• **Requirement**
Identify the lines holding "this" and copy them.

• **Dataset**

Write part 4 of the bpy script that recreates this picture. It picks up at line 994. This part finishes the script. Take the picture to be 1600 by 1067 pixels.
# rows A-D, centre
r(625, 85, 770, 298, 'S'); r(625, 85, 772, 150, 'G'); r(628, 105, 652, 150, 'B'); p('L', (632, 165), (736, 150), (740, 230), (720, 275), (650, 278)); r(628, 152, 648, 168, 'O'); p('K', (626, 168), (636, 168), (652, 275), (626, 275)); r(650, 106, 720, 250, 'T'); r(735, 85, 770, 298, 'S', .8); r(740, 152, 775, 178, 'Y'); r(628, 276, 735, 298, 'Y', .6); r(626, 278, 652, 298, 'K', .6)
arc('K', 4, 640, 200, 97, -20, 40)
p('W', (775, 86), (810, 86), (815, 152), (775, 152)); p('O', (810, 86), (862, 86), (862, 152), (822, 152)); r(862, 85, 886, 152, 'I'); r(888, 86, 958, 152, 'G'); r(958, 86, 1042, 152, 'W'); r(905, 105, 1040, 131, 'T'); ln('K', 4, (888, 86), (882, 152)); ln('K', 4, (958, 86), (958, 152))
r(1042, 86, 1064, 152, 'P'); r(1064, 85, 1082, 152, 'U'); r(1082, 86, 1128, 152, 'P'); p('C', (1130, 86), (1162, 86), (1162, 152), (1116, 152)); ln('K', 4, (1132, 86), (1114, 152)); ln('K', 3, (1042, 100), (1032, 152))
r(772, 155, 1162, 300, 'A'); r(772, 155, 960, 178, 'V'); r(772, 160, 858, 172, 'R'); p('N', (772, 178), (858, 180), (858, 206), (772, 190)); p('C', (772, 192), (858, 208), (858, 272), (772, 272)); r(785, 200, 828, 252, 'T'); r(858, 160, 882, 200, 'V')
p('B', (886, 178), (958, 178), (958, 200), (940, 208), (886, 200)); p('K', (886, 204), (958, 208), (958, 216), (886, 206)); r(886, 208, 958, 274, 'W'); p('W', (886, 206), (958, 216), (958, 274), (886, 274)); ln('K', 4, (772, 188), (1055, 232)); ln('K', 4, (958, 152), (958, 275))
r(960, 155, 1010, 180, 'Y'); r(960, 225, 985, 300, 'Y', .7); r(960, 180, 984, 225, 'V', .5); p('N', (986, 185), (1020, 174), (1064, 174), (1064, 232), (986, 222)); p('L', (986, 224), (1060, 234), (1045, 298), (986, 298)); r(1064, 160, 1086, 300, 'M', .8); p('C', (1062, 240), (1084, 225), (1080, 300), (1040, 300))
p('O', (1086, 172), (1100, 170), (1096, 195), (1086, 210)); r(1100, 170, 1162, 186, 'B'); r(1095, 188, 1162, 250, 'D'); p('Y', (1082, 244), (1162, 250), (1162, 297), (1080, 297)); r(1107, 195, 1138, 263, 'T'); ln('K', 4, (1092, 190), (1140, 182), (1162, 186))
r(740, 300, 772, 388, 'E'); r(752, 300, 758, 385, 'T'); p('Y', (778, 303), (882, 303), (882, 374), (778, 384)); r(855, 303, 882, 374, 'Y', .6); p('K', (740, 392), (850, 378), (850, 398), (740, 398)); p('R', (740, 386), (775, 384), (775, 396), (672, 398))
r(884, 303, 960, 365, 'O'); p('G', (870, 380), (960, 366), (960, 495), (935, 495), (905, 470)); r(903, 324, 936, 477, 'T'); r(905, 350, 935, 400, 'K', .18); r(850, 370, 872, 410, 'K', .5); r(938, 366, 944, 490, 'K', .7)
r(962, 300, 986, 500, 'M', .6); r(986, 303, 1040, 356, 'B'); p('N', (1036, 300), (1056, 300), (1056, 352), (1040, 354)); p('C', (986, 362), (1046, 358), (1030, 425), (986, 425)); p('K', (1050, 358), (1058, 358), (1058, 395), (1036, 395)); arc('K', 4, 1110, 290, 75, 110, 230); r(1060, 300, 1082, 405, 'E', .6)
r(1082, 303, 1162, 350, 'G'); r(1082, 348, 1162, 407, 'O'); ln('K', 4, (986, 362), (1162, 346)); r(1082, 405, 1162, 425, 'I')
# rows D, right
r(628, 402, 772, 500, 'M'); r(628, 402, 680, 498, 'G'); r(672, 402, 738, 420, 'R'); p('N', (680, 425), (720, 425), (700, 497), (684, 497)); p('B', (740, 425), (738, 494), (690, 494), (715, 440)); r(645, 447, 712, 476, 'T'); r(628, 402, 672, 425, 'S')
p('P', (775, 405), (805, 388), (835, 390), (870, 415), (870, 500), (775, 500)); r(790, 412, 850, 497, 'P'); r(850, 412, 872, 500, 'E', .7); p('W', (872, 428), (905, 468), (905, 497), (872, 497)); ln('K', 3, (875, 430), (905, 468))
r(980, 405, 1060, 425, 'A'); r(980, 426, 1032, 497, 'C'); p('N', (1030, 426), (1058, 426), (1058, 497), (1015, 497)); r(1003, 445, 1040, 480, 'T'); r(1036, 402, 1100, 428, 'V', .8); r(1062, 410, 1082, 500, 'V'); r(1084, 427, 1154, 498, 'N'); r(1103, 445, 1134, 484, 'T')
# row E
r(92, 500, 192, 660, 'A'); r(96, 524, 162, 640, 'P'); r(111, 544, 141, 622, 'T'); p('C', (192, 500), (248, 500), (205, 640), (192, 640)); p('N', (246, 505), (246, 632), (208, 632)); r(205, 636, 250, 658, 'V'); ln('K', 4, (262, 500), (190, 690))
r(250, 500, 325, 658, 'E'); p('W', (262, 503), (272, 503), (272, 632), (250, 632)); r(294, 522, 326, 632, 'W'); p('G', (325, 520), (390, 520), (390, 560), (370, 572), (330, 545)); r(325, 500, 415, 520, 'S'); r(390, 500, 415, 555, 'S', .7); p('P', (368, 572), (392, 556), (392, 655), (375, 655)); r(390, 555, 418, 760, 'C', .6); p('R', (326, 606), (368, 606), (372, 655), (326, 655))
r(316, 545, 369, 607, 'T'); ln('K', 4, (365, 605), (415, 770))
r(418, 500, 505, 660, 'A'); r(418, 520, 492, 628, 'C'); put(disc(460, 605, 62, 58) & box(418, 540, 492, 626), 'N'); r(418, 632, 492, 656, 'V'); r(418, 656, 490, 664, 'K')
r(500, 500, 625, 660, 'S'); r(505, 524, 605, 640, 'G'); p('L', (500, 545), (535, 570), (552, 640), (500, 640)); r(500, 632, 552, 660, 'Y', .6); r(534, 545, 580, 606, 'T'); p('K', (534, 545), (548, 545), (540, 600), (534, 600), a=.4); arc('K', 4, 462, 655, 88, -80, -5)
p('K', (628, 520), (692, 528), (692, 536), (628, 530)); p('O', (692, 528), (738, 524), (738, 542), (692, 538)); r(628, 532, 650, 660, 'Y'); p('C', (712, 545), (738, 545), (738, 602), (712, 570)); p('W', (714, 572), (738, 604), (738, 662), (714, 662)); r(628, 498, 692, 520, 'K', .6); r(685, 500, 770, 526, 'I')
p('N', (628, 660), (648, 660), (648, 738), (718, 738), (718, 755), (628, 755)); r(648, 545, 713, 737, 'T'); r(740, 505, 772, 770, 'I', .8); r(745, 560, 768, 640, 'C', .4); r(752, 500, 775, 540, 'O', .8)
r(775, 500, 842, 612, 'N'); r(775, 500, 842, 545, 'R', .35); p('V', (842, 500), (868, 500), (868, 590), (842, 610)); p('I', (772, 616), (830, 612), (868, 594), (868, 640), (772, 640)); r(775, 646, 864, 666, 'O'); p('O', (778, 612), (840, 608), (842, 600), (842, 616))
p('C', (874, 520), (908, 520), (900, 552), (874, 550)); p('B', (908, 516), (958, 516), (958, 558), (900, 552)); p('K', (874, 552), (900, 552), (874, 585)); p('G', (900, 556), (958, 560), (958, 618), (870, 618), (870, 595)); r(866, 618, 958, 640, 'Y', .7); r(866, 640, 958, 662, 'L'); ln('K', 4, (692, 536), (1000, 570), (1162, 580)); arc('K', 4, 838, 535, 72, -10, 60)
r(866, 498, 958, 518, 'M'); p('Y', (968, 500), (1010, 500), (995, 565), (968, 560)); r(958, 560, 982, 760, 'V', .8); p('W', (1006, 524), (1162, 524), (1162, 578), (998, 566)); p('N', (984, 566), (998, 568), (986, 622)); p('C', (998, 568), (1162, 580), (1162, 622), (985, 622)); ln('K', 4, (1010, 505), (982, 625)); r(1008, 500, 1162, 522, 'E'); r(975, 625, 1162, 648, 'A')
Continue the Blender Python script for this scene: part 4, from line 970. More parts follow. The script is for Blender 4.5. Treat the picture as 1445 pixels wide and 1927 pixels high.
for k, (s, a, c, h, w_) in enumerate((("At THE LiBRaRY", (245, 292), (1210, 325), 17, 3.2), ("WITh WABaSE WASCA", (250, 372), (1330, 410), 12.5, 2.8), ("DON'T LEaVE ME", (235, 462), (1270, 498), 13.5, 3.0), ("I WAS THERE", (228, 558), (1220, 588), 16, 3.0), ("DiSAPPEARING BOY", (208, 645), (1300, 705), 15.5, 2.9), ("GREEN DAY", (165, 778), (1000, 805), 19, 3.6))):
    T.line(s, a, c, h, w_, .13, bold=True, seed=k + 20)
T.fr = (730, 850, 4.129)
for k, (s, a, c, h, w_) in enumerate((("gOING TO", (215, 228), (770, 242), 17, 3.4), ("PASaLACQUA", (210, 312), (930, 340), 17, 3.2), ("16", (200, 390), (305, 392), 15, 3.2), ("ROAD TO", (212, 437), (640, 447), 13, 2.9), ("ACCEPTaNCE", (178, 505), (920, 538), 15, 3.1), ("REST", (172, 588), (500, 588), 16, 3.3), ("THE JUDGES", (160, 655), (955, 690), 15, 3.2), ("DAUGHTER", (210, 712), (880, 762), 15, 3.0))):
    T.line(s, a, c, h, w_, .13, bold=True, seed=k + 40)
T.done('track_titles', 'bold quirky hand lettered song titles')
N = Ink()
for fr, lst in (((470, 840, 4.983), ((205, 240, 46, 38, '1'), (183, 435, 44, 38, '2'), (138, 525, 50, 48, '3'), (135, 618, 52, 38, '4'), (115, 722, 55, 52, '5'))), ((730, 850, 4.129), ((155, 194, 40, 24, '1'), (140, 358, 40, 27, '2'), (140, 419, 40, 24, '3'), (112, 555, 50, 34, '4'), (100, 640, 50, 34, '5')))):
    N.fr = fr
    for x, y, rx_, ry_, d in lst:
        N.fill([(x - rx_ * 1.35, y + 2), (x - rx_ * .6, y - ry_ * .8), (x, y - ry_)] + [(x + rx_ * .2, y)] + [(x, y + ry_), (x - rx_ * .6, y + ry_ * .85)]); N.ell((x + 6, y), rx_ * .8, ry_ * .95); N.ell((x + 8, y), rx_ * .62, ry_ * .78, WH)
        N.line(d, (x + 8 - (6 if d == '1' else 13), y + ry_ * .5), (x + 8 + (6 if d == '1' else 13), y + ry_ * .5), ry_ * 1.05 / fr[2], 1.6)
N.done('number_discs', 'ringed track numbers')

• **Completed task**
Write part 4 of the bpy script that recreates this picture. It picks up at line 994. This part finishes the script. Take the picture to be 1600 by 1067 pixels.
Continue the Blender Python script for this scene: part 4, from line 970. More parts follow. The script is for Blender 4.5. Treat the picture as 1445 pixels wide and 1927 pixels high.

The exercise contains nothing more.